Le premier souterrain comprend les galeries situées au nord de la citerne qui est notre point de départ. l’aspect de ce souterrain semble remonter au Moyen Age, la taille est assez rudimentaire, les galeries sont d’un aspect précaire. Le second souterrain faisant la continuité du premier est situé au sud de la citerne, les galeries sont plus hautes et bien distribuées.

La présence d’une carrière, l’existence d’un escalier d’accès identique à l’escalier des caves souterraines du château font déterminer sa formation vers 1620, date approximative de la construction du château. Le couloir étroit reliant ces deux souterrains ne permettant pas le passage nécessaire au charroi des pierre, confirme la formation indépendante de ces deux souterrains. La période dans laquelle ils furent construits tenait compte de la différente situation du village.

Le premier souterrain

Le premier souterrain se situe près de l’église, le second se rapproche du château dont l’extraction des pierres avait servi à la construction du château et des fermes. Nous allons examiner l’un après l’autre ces deux souterrains : dans le premier souterrain les galeries convergent en direction de nord et de l’est de la citerne qui sera notre point de repaire. Nous remarquons la formation de deux ramifications de galeries reliées entre elles par une galerie Les caractéristiques d’habitabilité de ce souterrain sont assez précaires, des ossements de cheval et un squelette de quarante mètres de long desservant ces deux ramifications dans le sens transversal.
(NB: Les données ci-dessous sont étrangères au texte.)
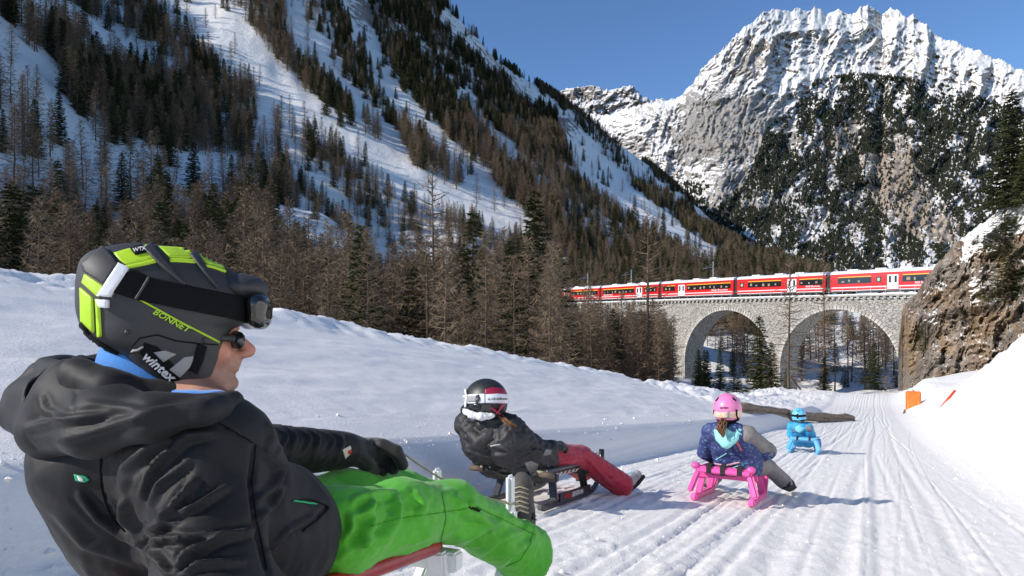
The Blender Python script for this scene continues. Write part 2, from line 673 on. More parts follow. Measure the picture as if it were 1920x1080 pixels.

La pente en direction nord sud est assez abrupte. Il a fallu descendre en profondeur et suivre la pente déjà forte en surface, il n’a pas été possible de dégager les galeries situées au nord de la galerie transversale, le travail de sape étant trop périlleux, la voûte incertaine par suite de l’infiltration des eaux d’une mare située non loin de l’église. La pente accentuée de ces galeries permet d’assurer que l’entrée de ce souterrain aboutissait l’église ; cette entrée permettait l’accès des animaux domestiques et le charroi des récoltes. Les caractéristiques d’habitabilité de ce souterrain sont assez précaires, des ossements de cheval et un squelette complet de mouton prouvent que le renouvellement de l’air était insuffisant malgré l’aménagement d’une cheminée située dans un cul de sac de la partie basse. Cette cheminée a été obstruée volontairement, sa situation se profilait dans le prolongement de l’entrée du château et nuisait à l’accès de celui-ci sur la partie d’un pilier au-dessus d’une encoche taillée dans la pierre, une croix à quatre branches surmontée d’une petite boule, une petite niche a été creusée pour abriter une statuette de vierge ou de christ.

Le deuxième souterrain

Le deuxième souterrain situé au sud de la citerne comporte cinq galeries de dix mètres de long, trois mètres de large et trois mètres de haut reliées entre elles par d’étroits couloirs et aboutissant à leurs extrémités à deux galeries conduisant à l’extérieur. Diverses ramifications sont branchées sur ces galeries, on y remarque principalement trois chambres circulaires assez basses, la paroi inférieure de ces chambres est arrondie jusqu’au sol et laisse apparaître nettement l’usure de la pierre par le frottement des personnes assises qui ont séjourné longuement dans ces chambres. Des chevilles de bois fixées dans la paroi verticale tombaient en poussière dès qu’on les touchait. De multiples encoches taillées dans la pierre servaient de support aux quinquets d’éclairage dont la fumée avait taché nettement la craie. A certains endroits, notamment à l’entrée d’une chambre, la paroi a été creusée et a dû supporter l’encadrement d’une porte. Un couloir étroit conduit vers un escalier à marches de grès à pente très douce. La voûte de cet escalier est composée d’une succession d’arcs en pierre de taille. Sur la paroi gauche de cet escalier deux issues avec linteau de grès n’ont pu être explorées à cause des éboulis ainsi que l’escalier au trois quart enseveli volontairement. La construction de cet escalier et la nature des matériaux employés sont absolument identiques à l’une des entrées des caves du château. Cet escalier aboutissait dans une cave de la ferme située route de Poulainville dépendant du château.

L’entrée principale de ce second souterrain devait déboucher dans la carrière ayant fourni les matériaux de construction du château ou dans l’une des caves de celui-ci ; les marques très apparentes de cette carrière se rencontrent sur les parois de la galerie nord distribuant le souterrain et dont l’extrémité est effondrée.

Les caractéristiques d’habitabilité de ce souterrain sont nettement différents du précédent, le sol est presque horizontal, les galeries sont hautes, plus larges, mieux distribuées, les deux accès permettent un mouvement d’air suffisant à l’existence. Les marques de séjours prolongés dans les chambres sont caractéristiques et indiquent une origine plus récente pouvant se situer au début du XVIIe siècle.